*Problem to solve*
Exactly reproduce the lines that follow.

*Data lines*

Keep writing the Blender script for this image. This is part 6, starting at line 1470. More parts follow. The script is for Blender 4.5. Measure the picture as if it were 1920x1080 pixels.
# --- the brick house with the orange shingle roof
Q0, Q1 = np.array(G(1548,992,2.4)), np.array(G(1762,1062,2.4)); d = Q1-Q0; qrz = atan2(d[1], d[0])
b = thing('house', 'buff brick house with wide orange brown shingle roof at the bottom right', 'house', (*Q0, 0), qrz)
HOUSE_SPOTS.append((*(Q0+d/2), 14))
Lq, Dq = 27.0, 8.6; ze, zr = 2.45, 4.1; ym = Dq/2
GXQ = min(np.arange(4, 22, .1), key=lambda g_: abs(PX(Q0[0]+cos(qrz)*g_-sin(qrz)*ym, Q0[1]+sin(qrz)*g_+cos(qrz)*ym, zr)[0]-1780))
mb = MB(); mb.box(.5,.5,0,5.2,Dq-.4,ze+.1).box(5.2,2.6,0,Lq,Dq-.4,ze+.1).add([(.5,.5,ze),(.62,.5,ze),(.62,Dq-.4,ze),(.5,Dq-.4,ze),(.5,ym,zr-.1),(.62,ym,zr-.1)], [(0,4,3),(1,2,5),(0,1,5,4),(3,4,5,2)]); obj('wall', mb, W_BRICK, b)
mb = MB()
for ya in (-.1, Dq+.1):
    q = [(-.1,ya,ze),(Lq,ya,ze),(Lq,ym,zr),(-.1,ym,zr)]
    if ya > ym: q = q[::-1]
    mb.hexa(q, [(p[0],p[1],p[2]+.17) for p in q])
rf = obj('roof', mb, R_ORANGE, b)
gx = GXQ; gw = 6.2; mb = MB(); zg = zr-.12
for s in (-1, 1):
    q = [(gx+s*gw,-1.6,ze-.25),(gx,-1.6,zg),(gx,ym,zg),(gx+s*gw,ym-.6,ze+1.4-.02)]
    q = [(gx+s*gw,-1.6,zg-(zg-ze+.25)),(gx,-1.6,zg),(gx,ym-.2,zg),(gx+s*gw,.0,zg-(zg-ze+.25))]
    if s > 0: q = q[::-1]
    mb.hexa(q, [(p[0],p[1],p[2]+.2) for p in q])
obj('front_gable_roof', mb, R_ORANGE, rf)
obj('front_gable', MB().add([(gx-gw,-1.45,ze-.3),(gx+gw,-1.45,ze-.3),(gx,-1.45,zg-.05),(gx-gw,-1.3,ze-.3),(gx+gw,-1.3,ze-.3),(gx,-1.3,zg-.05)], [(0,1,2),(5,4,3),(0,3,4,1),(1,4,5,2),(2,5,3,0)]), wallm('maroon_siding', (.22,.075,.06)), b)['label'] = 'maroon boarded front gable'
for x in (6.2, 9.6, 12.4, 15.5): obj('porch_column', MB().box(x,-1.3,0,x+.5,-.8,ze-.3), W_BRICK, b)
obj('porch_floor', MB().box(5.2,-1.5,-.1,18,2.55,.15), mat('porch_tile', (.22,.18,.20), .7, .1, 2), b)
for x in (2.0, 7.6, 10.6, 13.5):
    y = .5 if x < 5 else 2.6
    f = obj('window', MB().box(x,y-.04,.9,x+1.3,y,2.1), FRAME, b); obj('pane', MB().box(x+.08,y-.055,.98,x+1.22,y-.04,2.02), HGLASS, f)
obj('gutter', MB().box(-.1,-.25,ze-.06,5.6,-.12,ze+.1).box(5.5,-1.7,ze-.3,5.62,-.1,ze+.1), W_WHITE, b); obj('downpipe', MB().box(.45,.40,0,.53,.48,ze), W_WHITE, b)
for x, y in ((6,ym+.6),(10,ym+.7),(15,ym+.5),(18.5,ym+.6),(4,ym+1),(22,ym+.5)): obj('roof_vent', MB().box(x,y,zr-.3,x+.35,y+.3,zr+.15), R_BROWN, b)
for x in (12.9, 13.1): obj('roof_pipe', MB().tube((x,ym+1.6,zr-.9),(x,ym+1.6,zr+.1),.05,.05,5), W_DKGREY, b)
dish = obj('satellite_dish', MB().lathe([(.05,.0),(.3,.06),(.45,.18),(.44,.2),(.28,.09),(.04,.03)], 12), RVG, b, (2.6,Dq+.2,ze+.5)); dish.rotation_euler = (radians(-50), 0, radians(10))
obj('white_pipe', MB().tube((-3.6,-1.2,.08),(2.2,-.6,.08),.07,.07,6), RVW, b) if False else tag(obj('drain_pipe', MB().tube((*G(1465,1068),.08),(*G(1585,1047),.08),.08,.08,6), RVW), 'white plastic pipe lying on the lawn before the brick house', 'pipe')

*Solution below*
Keep writing the Blender script for this image. This is part 6, starting at line 1470. More parts follow. The script is for Blender 4.5. Measure the picture as if it were 1920x1080 pixels.
# --- the brick house with the orange shingle roof
Q0, Q1 = np.array(G(1548,992,2.4)), np.array(G(1762,1062,2.4)); d = Q1-Q0; qrz = atan2(d[1], d[0])
b = thing('house', 'buff brick house with wide orange brown shingle roof at the bottom right', 'house', (*Q0, 0), qrz)
HOUSE_SPOTS.append((*(Q0+d/2), 14))
Lq, Dq = 27.0, 8.6; ze, zr = 2.45, 4.1; ym = Dq/2
GXQ = min(np.arange(4, 22, .1), key=lambda g_: abs(PX(Q0[0]+cos(qrz)*g_-sin(qrz)*ym, Q0[1]+sin(qrz)*g_+cos(qrz)*ym, zr)[0]-1780))
mb = MB(); mb.box(.5,.5,0,5.2,Dq-.4,ze+.1).box(5.2,2.6,0,Lq,Dq-.4,ze+.1).add([(.5,.5,ze),(.62,.5,ze),(.62,Dq-.4,ze),(.5,Dq-.4,ze),(.5,ym,zr-.1),(.62,ym,zr-.1)], [(0,4,3),(1,2,5),(0,1,5,4),(3,4,5,2)]); obj('wall', mb, W_BRICK, b)
mb = MB()
for ya in (-.1, Dq+.1):
    q = [(-.1,ya,ze),(Lq,ya,ze),(Lq,ym,zr),(-.1,ym,zr)]
    if ya > ym: q = q[::-1]
    mb.hexa(q, [(p[0],p[1],p[2]+.17) for p in q])
rf = obj('roof', mb, R_ORANGE, b)
gx = GXQ; gw = 6.2; mb = MB(); zg = zr-.12
for s in (-1, 1):
    q = [(gx+s*gw,-1.6,ze-.25),(gx,-1.6,zg),(gx,ym,zg),(gx+s*gw,ym-.6,ze+1.4-.02)]
    q = [(gx+s*gw,-1.6,zg-(zg-ze+.25)),(gx,-1.6,zg),(gx,ym-.2,zg),(gx+s*gw,.0,zg-(zg-ze+.25))]
    if s > 0: q = q[::-1]
    mb.hexa(q, [(p[0],p[1],p[2]+.2) for p in q])
obj('front_gable_roof', mb, R_ORANGE, rf)
obj('front_gable', MB().add([(gx-gw,-1.45,ze-.3),(gx+gw,-1.45,ze-.3),(gx,-1.45,zg-.05),(gx-gw,-1.3,ze-.3),(gx+gw,-1.3,ze-.3),(gx,-1.3,zg-.05)], [(0,1,2),(5,4,3),(0,3,4,1),(1,4,5,2),(2,5,3,0)]), wallm('maroon_siding', (.22,.075,.06)), b)['label'] = 'maroon boarded front gable'
for x in (6.2, 9.6, 12.4, 15.5): obj('porch_column', MB().box(x,-1.3,0,x+.5,-.8,ze-.3), W_BRICK, b)
obj('porch_floor', MB().box(5.2,-1.5,-.1,18,2.55,.15), mat('porch_tile', (.22,.18,.20), .7, .1, 2), b)
for x in (2.0, 7.6, 10.6, 13.5):
    y = .5 if x < 5 else 2.6
    f = obj('window', MB().box(x,y-.04,.9,x+1.3,y,2.1), FRAME, b); obj('pane', MB().box(x+.08,y-.055,.98,x+1.22,y-.04,2.02), HGLASS, f)
obj('gutter', MB().box(-.1,-.25,ze-.06,5.6,-.12,ze+.1).box(5.5,-1.7,ze-.3,5.62,-.1,ze+.1), W_WHITE, b); obj('downpipe', MB().box(.45,.40,0,.53,.48,ze), W_WHITE, b)
for x, y in ((6,ym+.6),(10,ym+.7),(15,ym+.5),(18.5,ym+.6),(4,ym+1),(22,ym+.5)): obj('roof_vent', MB().box(x,y,zr-.3,x+.35,y+.3,zr+.15), R_BROWN, b)
for x in (12.9, 13.1): obj('roof_pipe', MB().tube((x,ym+1.6,zr-.9),(x,ym+1.6,zr+.1),.05,.05,5), W_DKGREY, b)
dish = obj('satellite_dish', MB().lathe([(.05,.0),(.3,.06),(.45,.18),(.44,.2),(.28,.09),(.04,.03)], 12), RVG, b, (2.6,Dq+.2,ze+.5)); dish.rotation_euler = (radians(-50), 0, radians(10))
obj('white_pipe', MB().tube((-3.6,-1.2,.08),(2.2,-.6,.08),.07,.07,6), RVW, b) if False else tag(obj('drain_pipe', MB().tube((*G(1465,1068),.08),(*G(1585,1047),.08),.08,.08,6), RVW), 'white plastic pipe lying on the lawn before the brick house', 'pipe')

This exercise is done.